=== Input data ===

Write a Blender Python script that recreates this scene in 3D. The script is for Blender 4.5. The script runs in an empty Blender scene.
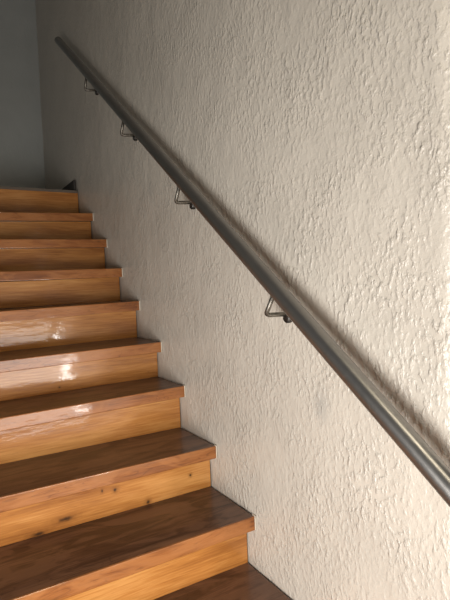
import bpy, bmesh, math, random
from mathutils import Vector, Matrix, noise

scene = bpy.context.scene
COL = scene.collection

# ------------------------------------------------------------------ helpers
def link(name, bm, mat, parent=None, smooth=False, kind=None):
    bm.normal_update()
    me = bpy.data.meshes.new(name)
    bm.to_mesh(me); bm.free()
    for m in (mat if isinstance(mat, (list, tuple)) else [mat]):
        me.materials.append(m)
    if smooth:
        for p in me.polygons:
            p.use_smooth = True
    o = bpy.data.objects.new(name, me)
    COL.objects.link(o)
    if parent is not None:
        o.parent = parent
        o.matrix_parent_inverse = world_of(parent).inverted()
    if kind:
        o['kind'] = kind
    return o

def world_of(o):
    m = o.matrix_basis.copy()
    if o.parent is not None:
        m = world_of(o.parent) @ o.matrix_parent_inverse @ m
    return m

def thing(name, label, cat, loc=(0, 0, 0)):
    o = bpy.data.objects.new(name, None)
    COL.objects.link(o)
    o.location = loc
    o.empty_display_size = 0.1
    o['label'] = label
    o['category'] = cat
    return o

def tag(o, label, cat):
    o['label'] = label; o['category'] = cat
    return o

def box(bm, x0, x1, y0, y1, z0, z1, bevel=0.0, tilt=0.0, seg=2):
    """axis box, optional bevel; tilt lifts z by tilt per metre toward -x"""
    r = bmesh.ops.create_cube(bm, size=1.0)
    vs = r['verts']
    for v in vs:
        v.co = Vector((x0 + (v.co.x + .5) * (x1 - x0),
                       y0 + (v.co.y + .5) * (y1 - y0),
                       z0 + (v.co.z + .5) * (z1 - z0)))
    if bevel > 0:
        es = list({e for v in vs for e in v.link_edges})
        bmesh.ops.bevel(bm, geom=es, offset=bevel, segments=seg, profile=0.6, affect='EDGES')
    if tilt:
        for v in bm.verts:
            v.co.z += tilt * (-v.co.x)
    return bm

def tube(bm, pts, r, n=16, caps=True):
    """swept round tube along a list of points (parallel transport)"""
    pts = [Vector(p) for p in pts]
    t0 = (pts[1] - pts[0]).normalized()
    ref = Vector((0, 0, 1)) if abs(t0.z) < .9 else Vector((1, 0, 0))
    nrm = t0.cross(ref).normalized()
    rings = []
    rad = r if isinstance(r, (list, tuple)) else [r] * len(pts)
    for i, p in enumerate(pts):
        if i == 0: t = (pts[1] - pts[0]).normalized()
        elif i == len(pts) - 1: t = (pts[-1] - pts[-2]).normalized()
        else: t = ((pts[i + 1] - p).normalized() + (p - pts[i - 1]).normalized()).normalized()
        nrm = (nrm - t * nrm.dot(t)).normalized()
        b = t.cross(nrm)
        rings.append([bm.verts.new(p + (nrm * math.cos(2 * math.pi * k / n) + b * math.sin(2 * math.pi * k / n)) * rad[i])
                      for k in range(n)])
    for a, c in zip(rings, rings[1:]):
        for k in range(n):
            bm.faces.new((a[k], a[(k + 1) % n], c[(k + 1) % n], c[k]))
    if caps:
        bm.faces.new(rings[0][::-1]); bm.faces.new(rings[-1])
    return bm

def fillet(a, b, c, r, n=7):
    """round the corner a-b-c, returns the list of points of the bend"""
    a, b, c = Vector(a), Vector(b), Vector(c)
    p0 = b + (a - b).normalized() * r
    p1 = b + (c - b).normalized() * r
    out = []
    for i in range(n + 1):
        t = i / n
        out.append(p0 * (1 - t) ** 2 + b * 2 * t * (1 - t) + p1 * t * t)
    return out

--

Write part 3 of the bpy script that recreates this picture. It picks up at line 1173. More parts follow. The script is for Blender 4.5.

=== Job ===
Return exactly the lines from the one with "Write a Blender" to the one with "COL = scene.collection", inclusive, and nothing else; skip the pictures.

=== Task result ===
Write a Blender Python script that recreates this scene in 3D. The script is for Blender 4.5. The script runs in an empty Blender scene.
import bpy, bmesh, math, random
from mathutils import Vector, Matrix, noise

scene = bpy.context.scene
COL = scene.collection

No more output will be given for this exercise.